Newt’s Freddie Mac Lobbying Whopper

 

At Wednesday night’s GOP presidential debate in Michigan, Newt Gingrich was asked by the mostly on-the-ball CNBC panel about his work on behalf of housing giant Freddie Mac. For the former Speaker of the House, it was a bit of a welcome-back moment; for the last few months, he’s been so much of an afterthought that moderators haven’t even bothered with his own personal history and resume.

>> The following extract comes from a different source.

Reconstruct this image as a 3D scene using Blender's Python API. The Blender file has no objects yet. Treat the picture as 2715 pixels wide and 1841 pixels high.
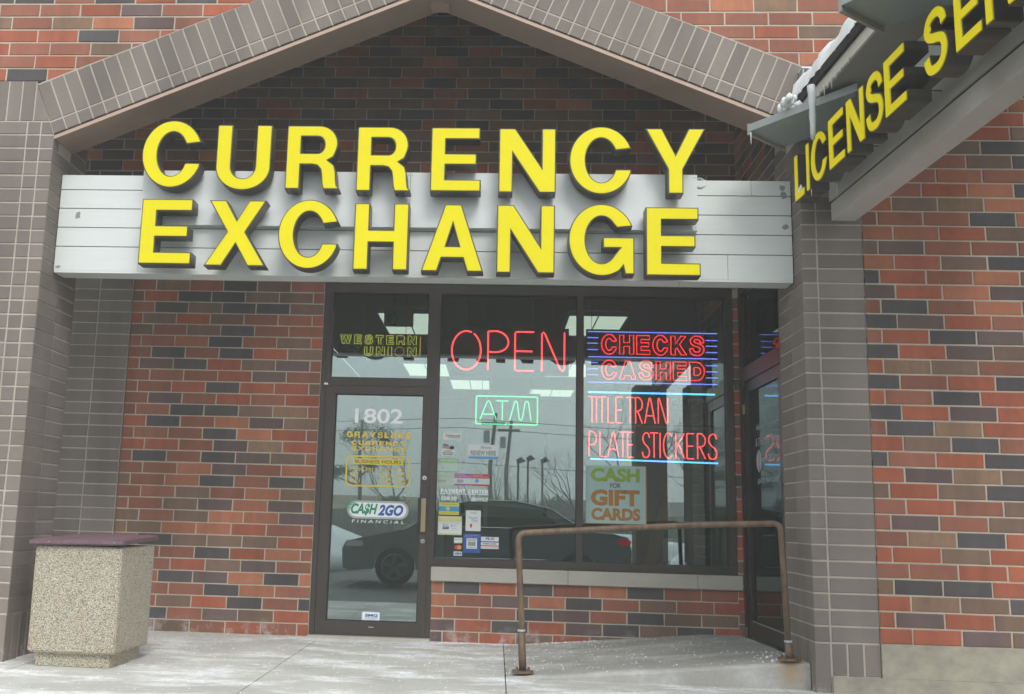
import bpy, math, random
from mathutils import Vector, Matrix
random.seed(7)
R = random.Random(11)
D2R = math.radians
SC = bpy.context.scene
COL = SC.collection
# ------------------------------------------------------------------ camera
cam = bpy.data.cameras.new('camera'); camo = bpy.data.objects.new('camera', cam); COL.objects.link(camo)
F_PX = 2632.06; YAW, PITCH, ROLL = -0.058, 0.1674, 0.0283
cyw, syw, cpt, spt = math.cos(YAW), math.sin(YAW), math.cos(PITCH), math.sin(PITCH)
fw = Vector((syw*cpt, cyw*cpt, spt)); rt = Vector((cyw, -syw, 0)); up = rt.cross(fw)
cr, sr = math.cos(ROLL), math.sin(ROLL)
rr = cr*rt + sr*up; uu = -sr*rt + cr*up
m3 = Matrix((rr, uu, -fw)).transposed()
camo.matrix_world = Matrix.Translation((1.5496, -8.5168, 1.0024)) @ m3.to_4x4()
cam.sensor_width = 36; cam.sensor_fit = 'HORIZONTAL'
cam.lens = F_PX/2715*36
cam.shift_x = 0.0682; cam.shift_y = 0.0039
cam.clip_start = 0.02; cam.clip_end = 2000
SC.camera = camo
# ------------------------------------------------------------------ world, sun, exposure
W = bpy.data.worlds.new('World'); SC.world = W; W.use_nodes = True
nt = W.node_tree; nt.nodes.clear()
N = nt.nodes.new; LK = nt.links.new
sky = N('ShaderNodeTexSky'); sky.sky_type = 'NISHITA'; sky.sun_disc = False
sky.sun_elevation = D2R(48); sky.sun_rotation = D2R(160); sky.dust_density = 4; sky.air_density = 1.2
hs = N('ShaderNodeHueSaturation'); hs.inputs['Saturation'].default_value = 0.16; LK(sky.outputs[0], hs.inputs['Color'])
tc = N('ShaderNodeTexCoord'); nz = N('ShaderNodeTexNoise'); nz.inputs['Scale'].default_value = 1.6; nz.inputs['Detail'].default_value = 5
mp = N('ShaderNodeMapping'); mp.inputs['Scale'].default_value = (1, 1, 3.0); LK(tc.outputs['Generated'], mp.inputs[0]); LK(mp.outputs[0], nz.inputs['Vector'])
cr_ = N('ShaderNodeValToRGB'); cr_.color_ramp.elements[0].color = (6.2, 6.7, 6.9, 1); cr_.color_ramp.elements[1].color = (8.0, 8.3, 8.4, 1)
cr_.color_ramp.elements[0].position = .35; cr_.color_ramp.elements[1].position = .7; LK(nz.outputs[0], cr_.inputs[0])
mx = N('ShaderNodeMixRGB'); mx.inputs[0].default_value = .72; LK(hs.outputs[0], mx.inputs[1]); LK(cr_.outputs[0], mx.inputs[2])
bg = N('ShaderNodeBackground'); bg.inputs['Strength'].default_value = 0.115; LK(mx.outputs[0], bg.inputs['Color'])
wo = N('ShaderNodeOutputWorld'); LK(bg.outputs[0], wo.inputs[0])
sl = bpy.data.lights.new('sun', 'SUN'); sl.energy = 1.0; sl.angle = D2R(24); sl.color = (1, .97, .93)
so = bpy.data.objects.new('sun', sl); COL.objects.link(so)
sd = Vector((math.sin(D2R(160))*math.cos(D2R(48)), math.cos(D2R(160))*math.cos(D2R(48)), math.sin(D2R(48))))
so.rotation_euler = sd.to_track_quat('Z', 'Y').to_euler()
so.location = sd*30
SC.view_settings.view_transform = 'Standard'; SC.view_settings.look = 'None'
SC.view_settings.exposure = 0.86; SC.view_settings.gamma = 1.0; SC.view_settings.use_curve_mapping = False
# ------------------------------------------------------------------ materials
def mat(name, col, rough=.7, noise=None, bump=0, metal=0, spec=.5, objvar=0, scale=None, emit=None, estr=0, speck=None):
    """noise = (scale, amount, other colour, detail)"""
    m = bpy.data.materials.new(name); m.use_nodes = True
    t = m.node_tree; b = t.nodes['Principled BSDF']
    n = t.nodes.new; l = t.links.new
    b.inputs['Roughness'].default_value = rough; b.inputs['Metallic'].default_value = metal
    b.inputs['Specular IOR Level'].default_value = spec
    b.inputs['Base Color'].default_value = (*col, 1)
    last = None
    co = n('ShaderNodeTexCoord'); mpn = n('ShaderNodeMapping'); l(co.outputs['Object'], mpn.inputs[0])
    if scale: mpn.inputs['Scale'].default_value = scale
    oi = n('ShaderNodeObjectInfo')
    if objvar:
        ad = n('ShaderNodeVectorMath'); ad.operation = 'SCALE'; 
        cb = n('ShaderNodeCombineXYZ'); l(oi.outputs['Random'], cb.inputs[0]); l(oi.outputs['Random'], cb.inputs[2])
        l(cb.outputs[0], ad.inputs[0]); ad.inputs['Scale'].default_value = 37
        ad2 = n('ShaderNodeVectorMath'); l(mpn.outputs[0], ad2.inputs[0]); l(ad.outputs[0], ad2.inputs[1]); vec = ad2.outputs[0]
    else: vec = mpn.outputs[0]
    if noise:
        nn = n('ShaderNodeTexNoise'); nn.inputs['Scale'].default_value = noise[0]; nn.inputs['Detail'].default_value = noise[3] if len(noise) > 3 else 5
        nn.inputs['Roughness'].default_value = .65
        l(vec, nn.inputs['Vector'])
        rp = n('ShaderNodeMapRange'); rp.inputs[1].default_value = .35; rp.inputs[2].default_value = .68
        rp.inputs[3].default_value = 0; rp.inputs[4].default_value = noise[1]; l(nn.outputs[0], rp.inputs[0])
        mxn = n('ShaderNodeMixRGB'); mxn.inputs[1].default_value = (*col, 1); mxn.inputs[2].default_value = (*noise[2], 1)
        l(rp.outputs[0], mxn.inputs[0]); last = mxn.outputs[0]
    if speck:  # (scale, threshold, colour)
        vn = n('ShaderNodeTexNoise'); vn.inputs['Scale'].default_value = speck[0]; vn.inputs['Detail'].default_value = 2; l(vec, vn.inputs['Vector'])
        r2 = n('ShaderNodeMapRange'); r2.inputs[1].default_value = speck[1]; r2.inputs[2].default_value = speck[1]+.03; l(vn.outputs[0], r2.inputs[0])
        mm = n('ShaderNodeMixRGB'); 
        if last: l(last, mm.inputs[1])
        else: mm.inputs[1].default_value = (*col, 1)
        mm.inputs[2].default_value = (*speck[2], 1); l(r2.outputs[0], mm.inputs[0]); last = mm.outputs[0]
    if objvar:
        h = n('ShaderNodeHueSaturation'); r3 = n('ShaderNodeMapRange'); r3.inputs[3].default_value = 1-objvar; r3.inputs[4].default_value = 1+objvar
        l(oi.outputs['Random'], r3.inputs[0]); l(r3.outputs[0], h.inputs['Value'])
        if last: l(last, h.inputs['Color'])
        else: h.inputs['Color'].default_value = (*col, 1)
        last = h.outputs[0]
    if last: l(last, b.inputs['Base Color'])
    if bump:
        bn = n('ShaderNodeTexNoise'); bn.inputs['Scale'].default_value = 90 if bump < 1 else 40; bn.inputs['Detail'].default_value = 4; l(vec, bn.inputs['Vector'])
        bb = n('ShaderNodeBump'); bb.inputs['Strength'].default_value = min(bump, 1); bb.inputs['Distance'].default_value = .003 if bump < 1 else .006
        l(bn.outputs[0], bb.inputs['Height']); l(bb.outputs[0], b.inputs['Normal'])
    if emit:
        b.inputs['Emission Color'].default_value = (*emit, 1); b.inputs['Emission Strength'].default_value = estr
    return m
BS = (3, 1, 9)
def salt_bloom(m, top=.15):
    t = m.node_tree; b = t.nodes['Principled BSDF']; n = t.nodes.new; l = t.links.new
    src = b.inputs['Base Color'].links[0].from_socket
    g = n('ShaderNodeNewGeometry'); sx = n('ShaderNodeSeparateXYZ'); l(g.outputs['Position'], sx.inputs[0])
    a = n('ShaderNodeMapRange'); a.inputs[1].default_value = top; a.inputs[2].default_value = .02; l(sx.outputs[2], a.inputs[0])
    q = n('ShaderNodeTexNoise'); q.inputs['Scale'].default_value = 7; q.inputs['Detail'].default_value = 9; q.inputs['Roughness'].default_value = .7; l(g.outputs['Position'], q.inputs['Vector'])
    qa = n('ShaderNodeMapRange'); qa.inputs[1].default_value = .50; qa.inputs[2].default_value = .64; qa.inputs[4].default_value = .55; l(q.outputs[0], qa.inputs[0])
    mu = n('ShaderNodeMath'); mu.operation = 'MULTIPLY'; l(a.outputs[0], mu.inputs[0]); l(qa.outputs[0], mu.inputs[1])
    # faint grime and wash streaks over the whole wall
    mp2 = n('ShaderNodeMapping'); mp2.inputs['Scale'].default_value = (2.2, 2.2, .45); l(g.outputs['Position'], mp2.inputs[0])
    q2 = n('ShaderNodeTexNoise'); q2.inputs['Scale'].default_value = 1.6; q2.inputs['Detail'].default_value = 6; l(mp2.outputs[0], q2.inputs['Vector'])
    q3 = n('ShaderNodeMapRange'); q3.inputs[1].default_value = .35; q3.inputs[2].default_value = .7; q3.inputs[3].default_value = .88; q3.inputs[4].default_value = 1.14; l(q2.outputs[0], q3.inputs[0])
    vs = n('ShaderNodeVectorMath'); vs.operation = 'SCALE'; l(src, vs.inputs[0]); l(q3.outputs[0], vs.inputs['Scale'])
    mx = n('ShaderNodeMixRGB'); l(mu.outputs[0], mx.inputs[0]); l(vs.outputs[0], mx.inputs[1]); mx.inputs[2].default_value = (.62, .60, .58, 1); l(mx.outputs[0], b.inputs['Base Color'])
    return m
def bm(name, c, c2, amt=.7, sc=5): return salt_bloom(_bm(name, c, c2, amt, sc))
def _bm(name, c, c2, amt=.7, sc=5): return mat(name, c, .82, (sc, amt, c2, 6), .45, objvar=.13, scale=(1.2, 1, .5), spec=.25, speck=(140, .72, tuple(x*.5 for x in c)))
BR = {
 'R': bm('brick_red', (.39, .118, .068), (.27, .09, .058), .8, 9),
 'r': bm('brick_dull_red', (.31, .122, .082), (.22, .098, .07), .8, 9),
 'O': bm('brick_orange_red', (.43, .17, .095), (.32, .125, .08), .8, 9),
 'B': bm('brick_brown', (.22, .138, .10), (.16, .112, .09), .8, 9),
 'P': bm('brick_plum', (.130, .096, .096), (.17, .108, .095), .8),
 'D': bm('brick_charcoal', (.083, .077, .083), (.115, .098, .096), .85),
 'T': bm('brick_tan', (.31, .19, .115), (.18, .12, .09), 1),
}
M = {}
M['gray_brick'] = mat('gray_brick', (.212, .182, .162), .85, (6, .7, (.218, .192, .172), 7), .6, objvar=.13, scale=(1, 1, 1), spec=.2, speck=(120, .70, (.12, .105, .10)))
M['mortar'] = mat('mortar', (.52, .465, .375), .95, (14, .6, (.41, .37, .30)), .9, spec=.1)
M['mortar_gray'] = mat('mortar_gray', (.49, .45, .38), .95, (14, .6, (.39, .355, .30)), .9, spec=.1)
salt_bloom(M['gray_brick'], .12); salt_bloom(M['mortar'], .12); salt_bloom(M['mortar_gray'], .12)
M['concrete'] = mat('foundation_concrete', (.41, .38, .30), .9, (5, .9, (.25, .24, .21), 9), .8, spec=.2, scale=(1, 1, 1.5))
M['sill'] = mat('sill_limestone', (.47, .45, .40), .85, (5, .5, (.37, .355, .32)), .4, spec=.2, scale=(1, 1, 2))
M['soffit'] = mat('tan_painted_soffit', (.42, .31, .235), .7, (4, .4, (.30, .225, .18)), .2, spec=.3)
M['soffit_edge'] = mat('pink_soffit_trim', (.50, .36, .29), .7, (8, .4, (.40, .29, .24)), .2)
M['white_board'] = mat('white_painted_siding', (.70, .735, .72), .6, (3, .5, (.62, .655, .64), 7), .25, scale=(.7, 1, 9), spec=.4)
M['white_panel'] = mat('white_aluminium_panel', (.70, .74, .74), .55, (2, .4, (.65, .69, .69)), 0, spec=.5)
M['paint_chip'] = mat('bare_gray_wood', (.30, .31, .30), .8, (30, .5, (.22, .22, .21)), .3)
M['groove'] = mat('shadow_gap_paint', (.33, .35, .34), .8)
M['yellow'] = mat('yellow_acrylic', (.60, .53, .002), .40, (2.2, .5, (.54, .475, .004), 7), 0, spec=.2, objvar=.02, emit=(.90, .80, .001), estr=.15)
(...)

But Gingrich had an answer ready. He denied the lobbying charge, and then, via Benjy Sarlin, offered this spirited defense:

I offered advice. My advice as an historian when they walked in and said we are now making loans to people that have no credit history and have no record of paying back anything but that’s what the government wants us to do. I said at the time, this is a bubble. This is insane. This is impossible. It turned out unfortunately I was right and the people who were doing exactly what Congresswoman Bachmann talked about were wrong.

It’s pretty self-evident, though, that Gingrich wasn’t hired as a consultant because he was an untenured history professor at North Georgia College in the late 1970s. He was hired because, as a former Speaker of the House, he had a lot of influence with a lot of imporant people. An AP investigative report from 2008 framed Gingrich’s role as that of a political operator, greasing the wheels on Capitol Hill. Key section:

Efforts to tighten government regulation were gaining support on Capitol Hill, and Freddie Mac was fighting back.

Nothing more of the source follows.